Almine Rech Gallery is pleased to announce the eighth exhibition by Matthieu Ronsse with the gallery, featuring a new body of work.
Just past the ninety-meter climb up the cobblestoned Taaienberg, Matthieu Ronsse occupies a former café that he transformed into a studio and residence over the years. The rooster shrieks and awakens the whole street before dawn, the quarreling neighbors start their usual muttering and the weather gods set the mood. The artist takes a book from the top of the pile and opens it. Almost every day he receives visitors who see his easel standing next to the caravan in the grass and have to determine that the toilet has no door. The small building at the Poesthem in the hilly East-Flemish village of Etikhove is the stage for numerous circumstances, encounters and events that Ronsse gratefully captures in his paintings.
The work of Matthieu Ronsse balances on a tightrope between construction and destruction. He creates the sketchy outlines of an image, then covers it all, or at least part of it; he tears it open, repaints it or completely destroys it, then ruminates on it and eventually rediscovers it in light of new connections. Layer upon layer he tackles the canvas with oil paint, which gradually forms a crust, a solidified eruption of details, fragments and ideas. The characters that appear in his work are always portraits of people from the social network of the artist himself. The portraits each have their own dynamics and typical physical traits; the figures are sometimes depicted with accompanying attributes and are placed in an indefinite but always intriguing architectural or scenic context.

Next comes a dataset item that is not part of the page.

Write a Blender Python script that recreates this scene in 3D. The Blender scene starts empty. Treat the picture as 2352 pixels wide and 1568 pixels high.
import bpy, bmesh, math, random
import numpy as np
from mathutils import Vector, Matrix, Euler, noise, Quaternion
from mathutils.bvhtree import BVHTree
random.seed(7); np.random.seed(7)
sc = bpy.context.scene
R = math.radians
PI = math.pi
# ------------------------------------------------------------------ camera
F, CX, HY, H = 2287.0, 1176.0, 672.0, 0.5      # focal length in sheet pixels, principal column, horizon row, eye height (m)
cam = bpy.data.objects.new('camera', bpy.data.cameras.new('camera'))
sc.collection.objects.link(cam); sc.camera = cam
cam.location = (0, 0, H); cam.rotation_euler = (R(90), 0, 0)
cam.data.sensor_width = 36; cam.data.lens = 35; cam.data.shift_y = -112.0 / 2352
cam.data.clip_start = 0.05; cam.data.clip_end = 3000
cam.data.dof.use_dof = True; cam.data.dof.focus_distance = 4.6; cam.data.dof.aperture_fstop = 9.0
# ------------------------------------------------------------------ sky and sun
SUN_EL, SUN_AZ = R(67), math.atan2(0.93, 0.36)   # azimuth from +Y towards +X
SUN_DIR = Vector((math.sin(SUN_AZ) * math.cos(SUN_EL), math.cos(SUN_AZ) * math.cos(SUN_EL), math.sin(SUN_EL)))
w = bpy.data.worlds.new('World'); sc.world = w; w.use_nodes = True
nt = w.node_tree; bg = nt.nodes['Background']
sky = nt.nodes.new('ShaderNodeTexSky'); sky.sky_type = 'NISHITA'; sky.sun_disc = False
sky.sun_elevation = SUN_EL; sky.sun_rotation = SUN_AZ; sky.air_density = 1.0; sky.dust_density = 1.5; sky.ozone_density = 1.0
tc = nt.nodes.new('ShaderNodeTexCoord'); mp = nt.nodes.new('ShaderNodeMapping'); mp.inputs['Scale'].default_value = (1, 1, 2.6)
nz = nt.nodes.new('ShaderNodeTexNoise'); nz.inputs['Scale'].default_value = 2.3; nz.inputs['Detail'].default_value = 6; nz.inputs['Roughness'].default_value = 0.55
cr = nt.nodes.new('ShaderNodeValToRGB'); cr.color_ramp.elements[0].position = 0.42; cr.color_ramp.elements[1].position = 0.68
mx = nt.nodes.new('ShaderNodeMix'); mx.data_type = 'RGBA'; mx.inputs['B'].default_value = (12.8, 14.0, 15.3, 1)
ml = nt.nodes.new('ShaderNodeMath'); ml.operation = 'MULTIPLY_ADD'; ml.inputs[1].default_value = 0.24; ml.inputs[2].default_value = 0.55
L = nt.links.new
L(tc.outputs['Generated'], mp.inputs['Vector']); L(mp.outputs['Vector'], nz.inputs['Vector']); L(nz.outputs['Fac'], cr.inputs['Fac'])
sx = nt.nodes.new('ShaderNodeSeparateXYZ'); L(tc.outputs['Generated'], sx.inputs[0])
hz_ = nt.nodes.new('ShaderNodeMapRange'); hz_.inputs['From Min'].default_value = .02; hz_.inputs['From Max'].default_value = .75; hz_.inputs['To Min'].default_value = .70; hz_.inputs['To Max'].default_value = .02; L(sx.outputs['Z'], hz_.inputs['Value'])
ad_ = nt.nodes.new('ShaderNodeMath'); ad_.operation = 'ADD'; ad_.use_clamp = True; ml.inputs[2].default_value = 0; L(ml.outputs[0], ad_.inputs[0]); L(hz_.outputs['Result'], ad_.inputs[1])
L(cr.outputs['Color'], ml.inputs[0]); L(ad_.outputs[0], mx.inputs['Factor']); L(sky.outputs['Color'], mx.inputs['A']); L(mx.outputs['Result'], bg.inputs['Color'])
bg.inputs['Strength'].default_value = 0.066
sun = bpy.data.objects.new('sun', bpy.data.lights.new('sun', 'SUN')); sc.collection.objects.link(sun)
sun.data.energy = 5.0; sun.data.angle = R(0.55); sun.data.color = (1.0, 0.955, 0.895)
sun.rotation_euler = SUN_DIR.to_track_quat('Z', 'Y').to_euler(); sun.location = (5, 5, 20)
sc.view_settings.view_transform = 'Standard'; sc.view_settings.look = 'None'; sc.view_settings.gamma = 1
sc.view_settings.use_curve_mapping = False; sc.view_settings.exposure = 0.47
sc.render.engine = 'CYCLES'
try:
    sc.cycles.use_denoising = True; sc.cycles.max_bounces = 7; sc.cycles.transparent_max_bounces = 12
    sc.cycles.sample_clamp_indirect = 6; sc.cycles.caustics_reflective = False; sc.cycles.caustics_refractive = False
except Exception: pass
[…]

Ronsse is not involved in conscious formal or conceptual conventions within his own oeuvre, although the age-old tradition of painting is always subcutaneously present. It is like a kind of Trojan horse that, although it has assumed immense proportions, manages to move silently inside the city walls. The art-historical references function more as random motifs in his work than as deliberate formalistic quotations: Rembrandt’s heads emerging from the dark, the series of impressions of the Mont Sainte-Victoire by Cézanne, the fleshy nudes of Freud, the monumental horses of Velázquez—Ronsse tries them out, he tastes and mixes them in ‘Naples yellow’ or ‘homeless brown.’
The paintings are the product of the process-oriented, explicitly physical action of painting itself. The canvases are not always stretched on a frame, but are often nailed to the wall as loose pieces or—in combination with all kinds of objects—they form an installation that occupies the entire exhibition space. The eclectic, heated cacophony that arises is a complex play of layers and associations, and reaches full maturity in a total installation, usually conceived in situ, in which echoes of the artist’s studio are distinctly tangible.
In this exhibition, Ronsse again combines several storylines from his intimate atmosphere with objects he finds and collects, stories that he hears or reads—situations, people and things that he encounters in a rather banal way. The works originate in series, in a free, intuitive manner, almost like a tombola. They form the shackles of this temporary, nomadic studio inside the gallery space. It is a snapshot of the ever-growing and mutating oeuvre of Ronsse, who tempts the viewer to enter his universe, a world fueled by the collective subconscious.
As if the Olympian gods were involved, things reveal themselves here as an absurdist chain of randomness, coincidence and chance. It is a game of all or nothing: the croupier throws the dice that dance around each other and roll until they hold still and unintentionally determine the outcome. Rien ne va plus. It is like the day-to-day running of a casino: year after year people arrive full of hope, but soon have to leave again in total disillusionment. One day Ronsse’s painting is the portrait of a friend, the next day it is that of the blind chicken from the garden that still lays eggs.
– Mélanie Deboutte
This exhibition is a tribute to Tanguy Eeckhout (1980–2018).